An elementary way to find the order is via power series. Let $F(x,y) = y^2 - x^3 - Ax - B$ be the equation of the elliptic curve and $(x_0,y_0)$ a point on the curve, and let $\mathbb F$ the field.
If $\frac{\partial}{\partial y }F(x_0,y_0) \neq 0$ then we can find a parametrization $\phi \in T \mathbb F [[T]]$ such that $F(x_0+T,y_0 + \phi(T)) =0 \in \mathbb F[[T]]$. (And similarly if $\frac{\partial}{\partial x} F(x_0,y_0) \neq 0$ then change the roles of the two variables.)
To find the vanishing order of some line $G(x,y) = ux+vy+w$ (or any arbitrary (polynomial) function in the ring of functions over this curve) we plug in our parametrization. The order of that as a power series is defined as the vanishing order of our line $G$ on your curve $F$:
$$ \operatorname{ord} G(x_0+T,y_0 + \phi(T))$$
As an example I use the example 2b: $F(x,y) = y^2 - x^3-2$, $(x_0,y_0) = (6,1)$ and $G(x,y) = 5x-y-1$. In the following all equalities are in $\mathbb F_7$.

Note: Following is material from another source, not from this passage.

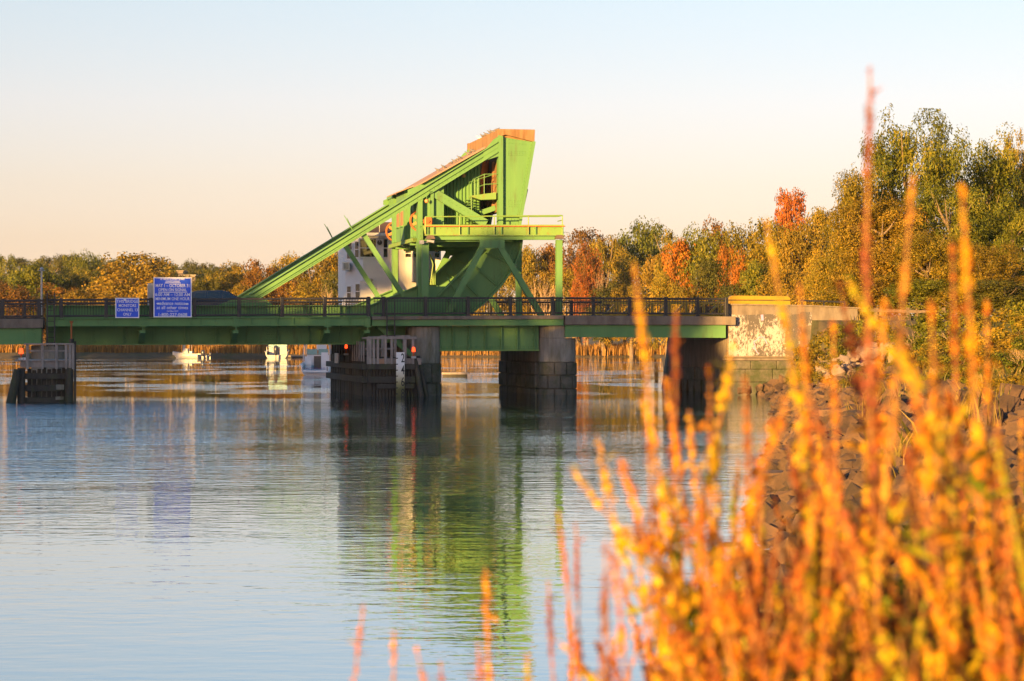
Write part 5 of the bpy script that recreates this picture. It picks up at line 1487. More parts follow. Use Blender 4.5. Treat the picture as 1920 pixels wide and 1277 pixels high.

$\frac{\partial}{\partial y}F(x_0,y_0) = 2y_0 - 3 x_0 = 5 \neq 0$
So let $\phi(T) = a_1 T + a_2 T^2 + ... \in T\mathbb F[[T]]$. Then
$$0 = F(x_0+T,y_0+\phi(T)) = (y_0+a_1T+a_2T^2+a_3T^3+..)^2-(x_0+T)^3 -2 =:(*)$$
\begin{align}(*) &\equiv (4+2a_1)T \mod T^2 & \implies a_1 =-2 = 5 \\
(*) &\equiv 2a_2T^2 \mod T^3 & \implies a_2 = 0\\
(*) &\equiv (2a_3-1)T^3 \mod T^4 & \implies a_3 = 1/2 = 4\end{align}
e.t.c, so we know $\phi(T) = 5T + 4T^3 + (\text{higher order terms})$. This should suffice to calculate the vanishing order:
$$\begin{align*}
G(x_0+T,y_0+\phi(T)) &= G(6+T,1+5T+4T^3+...)\\
& = 5 (6+T)-(1+5T+4T^3 + ...) -1 \\
& = -4T^3 +(\text{higher order terms})
\end{align*}$$
So in this case we see the order is $3$ as the lowest degree monomial with nonzero coefficient is $-4T^3$.